The Council has granted planning permission to Monteco Holdings — a firm co-owned by AirAsia boss and Queens Park Rangers Football Club owner, Tony Fernandes — to demolish and redevelop the Ormond Hotel in the city centre.

The approval has come despite stiff opposition from the Save Joycean Dublin Committee and local residents.

A spokesperson for Monteco Holdings said yesterday: “We are pleased that our planning request has been successful.”

“The approval follows our submission of a detailed response to the planning authority’s request for further information, which included modifications to the main façade, windows, and materials used.

“Our revised scheme has taken extensive steps to address objections raised against the previous application, including reducing the numbers of bedrooms from 170 to 121 and lowering the height of the building from six to five stories,” they added.

The spokesperson added the scheme also acknowledges the site’s connection with James Joyce’s Ulysses.

“Whilst the current buildings contain none of the physical structures referred to in Ulysses’ famous Sirens episode, the plan proposes the original outline of numbers 8 and 9 Ormond Quay Upper, the original location of the Ormond Hotel and the setting for Ulysses, be marked out using text from the book embedded into the floor and courtyard with bronze plaques or lettering.

“The new hotel will help address the urgent lack of hotel accommodation in Dublin’s city centre and make a very significant contribution to the rejuvenation of a site that has been vacant for over 10 years and is now in very poor condition.”

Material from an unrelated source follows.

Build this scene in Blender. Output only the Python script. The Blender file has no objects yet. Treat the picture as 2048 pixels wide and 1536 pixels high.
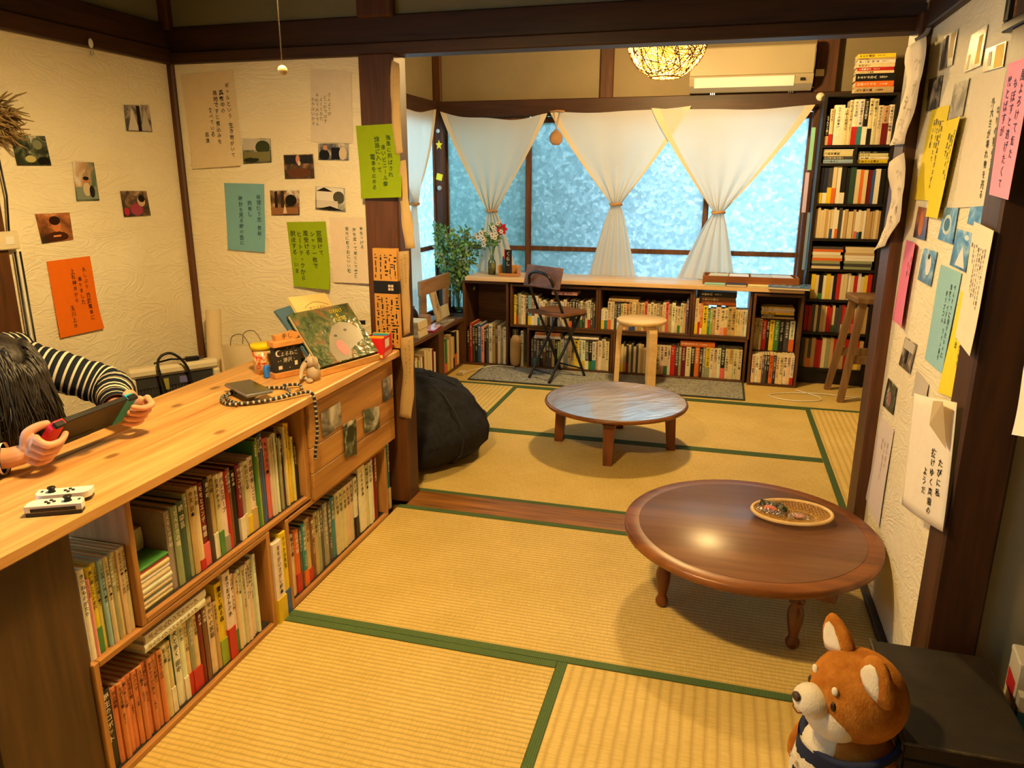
import bpy, math, random
import numpy as np
from mathutils import Matrix, Vector
random.seed(7)
SC = bpy.context.scene
COL = SC.collection
PI = math.pi

# ------------------------------------------------------------------ camera, world, exposure
F_PX = 1485.0
YAW, PITCH, ROLL = -0.2701, 0.2677, 0.0029
CAM = np.array([1.209, -3.638, 1.301])
def cam_axes():
    f = np.array([math.sin(YAW)*math.cos(PITCH), math.cos(YAW)*math.cos(PITCH), -math.sin(PITCH)])
    r = np.array([math.cos(YAW), -math.sin(YAW), 0.0]); u = np.cross(r, f)
    c, s = math.cos(ROLL), math.sin(ROLL)
    return c*r + s*u, -s*r + c*u, f
AX_R, AX_U, AX_F = cam_axes()
cd = bpy.data.cameras.new('camera'); cam = bpy.data.objects.new('camera', cd); COL.objects.link(cam)
cd.sensor_fit = 'HORIZONTAL'; cd.sensor_width = 36.0; cd.lens = F_PX/2048*36.0; cd.clip_start = 0.02
mw = Matrix.Identity(4)
for i in range(3):
    mw[i][0] = AX_R[i]; mw[i][1] = AX_U[i]; mw[i][2] = -AX_F[i]; mw[i][3] = CAM[i]
cam.matrix_world = mw
SC.camera = cam

WORLD_COL = (0.52, 0.80, 1.0)
WORLD_STR = 5.4
wd = bpy.data.worlds.new('daylight'); SC.world = wd; wd.use_nodes = True
bg = wd.node_tree.nodes['Background']; bg.inputs[0].default_value = (*WORLD_COL, 1); bg.inputs[1].default_value = WORLD_STR
LAMP_COL = (1.0, 0.67, 0.26)
LAMP_BACK = 1000.0     # watts of the globe lamp in the window room
LAMP_FRONT = 98.0    # watts of the globe lamp above the counter room
vs = SC.view_settings
vs.view_transform = 'Standard'; vs.look = 'None'; vs.gamma = 1.0; vs.use_curve_mapping = False; vs.exposure = 0.0
SC.cycles.use_denoising = True
SC.cycles.max_bounces = 6; SC.cycles.diffuse_bounces = 3; SC.cycles.sample_clamp_indirect = 6.0
SC.cycles.caustics_reflective = False; SC.cycles.caustics_refractive = False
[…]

The proposed €20m investment in the new hotel will create 250 construction jobs during the building phase and 80 jobs in the hotel upon completion.

“We hope to commence construction in 2017 with a view to opening the hotel by the end of 2018,” said the Monteco spokesperson.

The hotel was bought by developer Bernard McNamara in 2006 for €17m, a year after it closed.

He put it on the market in 2009 with a price tag of €7m, but it was subsequently bought by Monteco Holdings for less than €2.5m.